Exercise aim:
Write out every line of the material exactly as it appears.

Material:
________

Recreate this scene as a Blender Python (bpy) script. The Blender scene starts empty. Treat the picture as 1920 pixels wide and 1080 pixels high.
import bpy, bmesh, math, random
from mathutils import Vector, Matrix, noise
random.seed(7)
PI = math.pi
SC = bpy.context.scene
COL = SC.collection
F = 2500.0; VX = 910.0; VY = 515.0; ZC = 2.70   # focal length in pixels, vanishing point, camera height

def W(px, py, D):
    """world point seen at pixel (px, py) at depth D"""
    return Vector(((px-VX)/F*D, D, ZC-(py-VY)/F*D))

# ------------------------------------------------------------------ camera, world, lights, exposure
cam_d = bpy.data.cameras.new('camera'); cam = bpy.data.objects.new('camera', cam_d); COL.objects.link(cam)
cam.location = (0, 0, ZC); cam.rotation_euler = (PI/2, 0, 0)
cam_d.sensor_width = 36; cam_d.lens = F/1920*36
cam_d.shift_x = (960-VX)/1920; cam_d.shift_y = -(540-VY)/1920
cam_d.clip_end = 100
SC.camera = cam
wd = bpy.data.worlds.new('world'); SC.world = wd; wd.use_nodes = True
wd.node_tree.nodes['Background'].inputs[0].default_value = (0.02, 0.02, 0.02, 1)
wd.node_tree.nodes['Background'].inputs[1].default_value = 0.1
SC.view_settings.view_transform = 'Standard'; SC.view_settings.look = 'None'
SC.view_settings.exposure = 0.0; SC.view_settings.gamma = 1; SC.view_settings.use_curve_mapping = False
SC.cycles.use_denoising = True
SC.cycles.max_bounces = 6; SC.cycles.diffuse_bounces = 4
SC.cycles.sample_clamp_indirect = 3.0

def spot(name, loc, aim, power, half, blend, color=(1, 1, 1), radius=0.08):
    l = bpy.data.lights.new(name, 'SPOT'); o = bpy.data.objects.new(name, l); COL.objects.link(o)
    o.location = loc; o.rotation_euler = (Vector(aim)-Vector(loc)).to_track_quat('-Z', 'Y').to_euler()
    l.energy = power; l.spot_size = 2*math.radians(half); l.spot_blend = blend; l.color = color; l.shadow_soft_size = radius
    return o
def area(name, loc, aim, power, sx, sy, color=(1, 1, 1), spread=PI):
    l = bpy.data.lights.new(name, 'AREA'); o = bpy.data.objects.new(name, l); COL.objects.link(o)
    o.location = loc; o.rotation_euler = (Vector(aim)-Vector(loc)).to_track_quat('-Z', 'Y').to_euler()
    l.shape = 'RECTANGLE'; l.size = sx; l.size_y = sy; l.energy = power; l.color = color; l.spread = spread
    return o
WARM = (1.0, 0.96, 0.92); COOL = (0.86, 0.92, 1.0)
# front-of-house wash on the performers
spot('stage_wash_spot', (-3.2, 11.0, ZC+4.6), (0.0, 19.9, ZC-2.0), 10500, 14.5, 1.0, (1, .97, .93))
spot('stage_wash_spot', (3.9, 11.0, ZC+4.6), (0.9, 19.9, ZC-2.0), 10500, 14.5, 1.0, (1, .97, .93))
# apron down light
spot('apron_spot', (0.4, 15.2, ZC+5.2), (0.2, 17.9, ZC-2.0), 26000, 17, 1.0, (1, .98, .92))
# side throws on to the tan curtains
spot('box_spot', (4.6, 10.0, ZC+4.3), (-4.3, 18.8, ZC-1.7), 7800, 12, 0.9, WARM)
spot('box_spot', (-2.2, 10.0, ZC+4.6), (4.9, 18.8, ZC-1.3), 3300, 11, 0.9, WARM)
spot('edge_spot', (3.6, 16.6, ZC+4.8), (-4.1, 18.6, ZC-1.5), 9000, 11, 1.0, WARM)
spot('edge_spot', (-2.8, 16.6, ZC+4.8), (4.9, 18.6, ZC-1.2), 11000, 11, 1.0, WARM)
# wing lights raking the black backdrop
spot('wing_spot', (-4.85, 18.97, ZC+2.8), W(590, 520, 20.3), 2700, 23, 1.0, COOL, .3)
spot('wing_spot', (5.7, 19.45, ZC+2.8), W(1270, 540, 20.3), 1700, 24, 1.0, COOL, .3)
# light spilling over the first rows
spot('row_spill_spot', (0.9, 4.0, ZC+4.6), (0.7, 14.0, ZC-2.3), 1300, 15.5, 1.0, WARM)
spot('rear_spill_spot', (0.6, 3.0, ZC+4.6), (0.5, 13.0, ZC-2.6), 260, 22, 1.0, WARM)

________

Task response:
Recreate this scene as a Blender Python (bpy) script. The Blender scene starts empty. Treat the picture as 1920 pixels wide and 1080 pixels high.
import bpy, bmesh, math, random
from mathutils import Vector, Matrix, noise
random.seed(7)
PI = math.pi
SC = bpy.context.scene
COL = SC.collection
F = 2500.0; VX = 910.0; VY = 515.0; ZC = 2.70   # focal length in pixels, vanishing point, camera height

def W(px, py, D):
    """world point seen at pixel (px, py) at depth D"""
    return Vector(((px-VX)/F*D, D, ZC-(py-VY)/F*D))

# ------------------------------------------------------------------ camera, world, lights, exposure
cam_d = bpy.data.cameras.new('camera'); cam = bpy.data.objects.new('camera', cam_d); COL.objects.link(cam)
cam.location = (0, 0, ZC); cam.rotation_euler = (PI/2, 0, 0)
cam_d.sensor_width = 36; cam_d.lens = F/1920*36
cam_d.shift_x = (960-VX)/1920; cam_d.shift_y = -(540-VY)/1920
cam_d.clip_end = 100
SC.camera = cam
wd = bpy.data.worlds.new('world'); SC.world = wd; wd.use_nodes = True
wd.node_tree.nodes['Background'].inputs[0].default_value = (0.02, 0.02, 0.02, 1)
wd.node_tree.nodes['Background'].inputs[1].default_value = 0.1
SC.view_settings.view_transform = 'Standard'; SC.view_settings.look = 'None'
SC.view_settings.exposure = 0.0; SC.view_settings.gamma = 1; SC.view_settings.use_curve_mapping = False
SC.cycles.use_denoising = True
SC.cycles.max_bounces = 6; SC.cycles.diffuse_bounces = 4
SC.cycles.sample_clamp_indirect = 3.0

def spot(name, loc, aim, power, half, blend, color=(1, 1, 1), radius=0.08):
    l = bpy.data.lights.new(name, 'SPOT'); o = bpy.data.objects.new(name, l); COL.objects.link(o)
    o.location = loc; o.rotation_euler = (Vector(aim)-Vector(loc)).to_track_quat('-Z', 'Y').to_euler()
    l.energy = power; l.spot_size = 2*math.radians(half); l.spot_blend = blend; l.color = color; l.shadow_soft_size = radius
    return o
def area(name, loc, aim, power, sx, sy, color=(1, 1, 1), spread=PI):
    l = bpy.data.lights.new(name, 'AREA'); o = bpy.data.objects.new(name, l); COL.objects.link(o)
    o.location = loc; o.rotation_euler = (Vector(aim)-Vector(loc)).to_track_quat('-Z', 'Y').to_euler()
    l.shape = 'RECTANGLE'; l.size = sx; l.size_y = sy; l.energy = power; l.color = color; l.spread = spread
    return o
WARM = (1.0, 0.96, 0.92); COOL = (0.86, 0.92, 1.0)
# front-of-house wash on the performers
spot('stage_wash_spot', (-3.2, 11.0, ZC+4.6), (0.0, 19.9, ZC-2.0), 10500, 14.5, 1.0, (1, .97, .93))
spot('stage_wash_spot', (3.9, 11.0, ZC+4.6), (0.9, 19.9, ZC-2.0), 10500, 14.5, 1.0, (1, .97, .93))
# apron down light
spot('apron_spot', (0.4, 15.2, ZC+5.2), (0.2, 17.9, ZC-2.0), 26000, 17, 1.0, (1, .98, .92))
# side throws on to the tan curtains
spot('box_spot', (4.6, 10.0, ZC+4.3), (-4.3, 18.8, ZC-1.7), 7800, 12, 0.9, WARM)
spot('box_spot', (-2.2, 10.0, ZC+4.6), (4.9, 18.8, ZC-1.3), 3300, 11, 0.9, WARM)
spot('edge_spot', (3.6, 16.6, ZC+4.8), (-4.1, 18.6, ZC-1.5), 9000, 11, 1.0, WARM)
spot('edge_spot', (-2.8, 16.6, ZC+4.8), (4.9, 18.6, ZC-1.2), 11000, 11, 1.0, WARM)
# wing lights raking the black backdrop
spot('wing_spot', (-4.85, 18.97, ZC+2.8), W(590, 520, 20.3), 2700, 23, 1.0, COOL, .3)
spot('wing_spot', (5.7, 19.45, ZC+2.8), W(1270, 540, 20.3), 1700, 24, 1.0, COOL, .3)
# light spilling over the first rows
spot('row_spill_spot', (0.9, 4.0, ZC+4.6), (0.7, 14.0, ZC-2.3), 1300, 15.5, 1.0, WARM)
spot('rear_spill_spot', (0.6, 3.0, ZC+4.6), (0.5, 13.0, ZC-2.6), 260, 22, 1.0, WARM)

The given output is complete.